To what extent should the Dutch national team reflect how football is played in the Premier League? Especially now that Louis van Gaal is opting for the 5-3-2 system for the World Cup. 

“I'm not that strict about it. A system is all well and good, but it's about the attitude. And what is a system anyway? Is the Dutch School a system or is it the intention to want to be dominant, that we have possession of the ball up front instead of waiting, applying freedom of positions and putting pressure on the opponent? I think that is the Dutch School. So not necessarily the 4-3-3 system, but playing the spaces in which the systems intermingle. With the 4-3-3 as a basis, in which players have the freedom to vary. Based on high technical skills, being able to play football in a dominant manner and dealing with space.”

Who mainly shaped top coach Ronald Koeman?
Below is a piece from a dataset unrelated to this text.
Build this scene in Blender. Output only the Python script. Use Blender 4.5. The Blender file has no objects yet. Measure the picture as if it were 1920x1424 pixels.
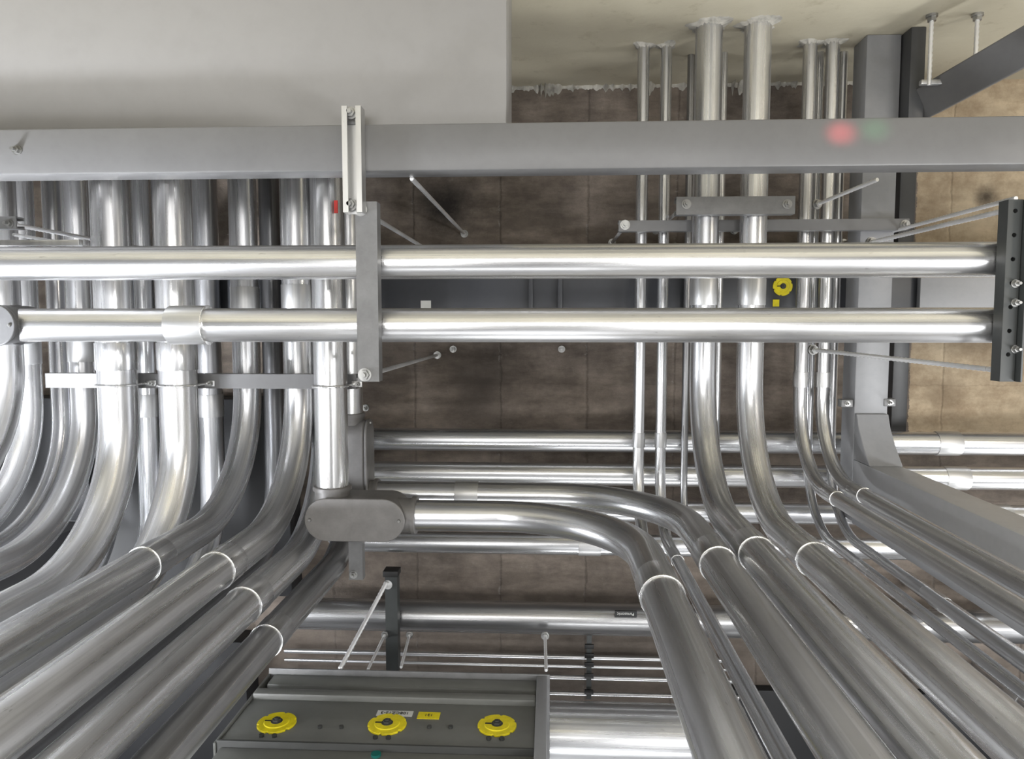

“That of course starts with my father (former professional footballer Martin Koeman; ed.), who gave both my brother Erwin and me insight into what you need to do to get the most out of your career. Also by keeping both feet on the ground and always remaining critical. In our house it was never about how good we were, always about what we could improve. An attitude that is necessary to compete at the top. After that I was mainly influenced by Johan Cruijff. Because of his way of playing and how he functioned as a coach. Moreover, he always provided challenges. You could never tell from Johan that he was panicking, even when we were 0-2 behind. Because if he had doubts, the players would also doubt. So Johan never had any doubts. If you see that the management always has control over itself, then that comes across very well to a player. I also included Guus Hiddink's people management in my package. Make sure you have a bond with your players, that you always give important players more attention and give them the feeling that they matter in the entire process.”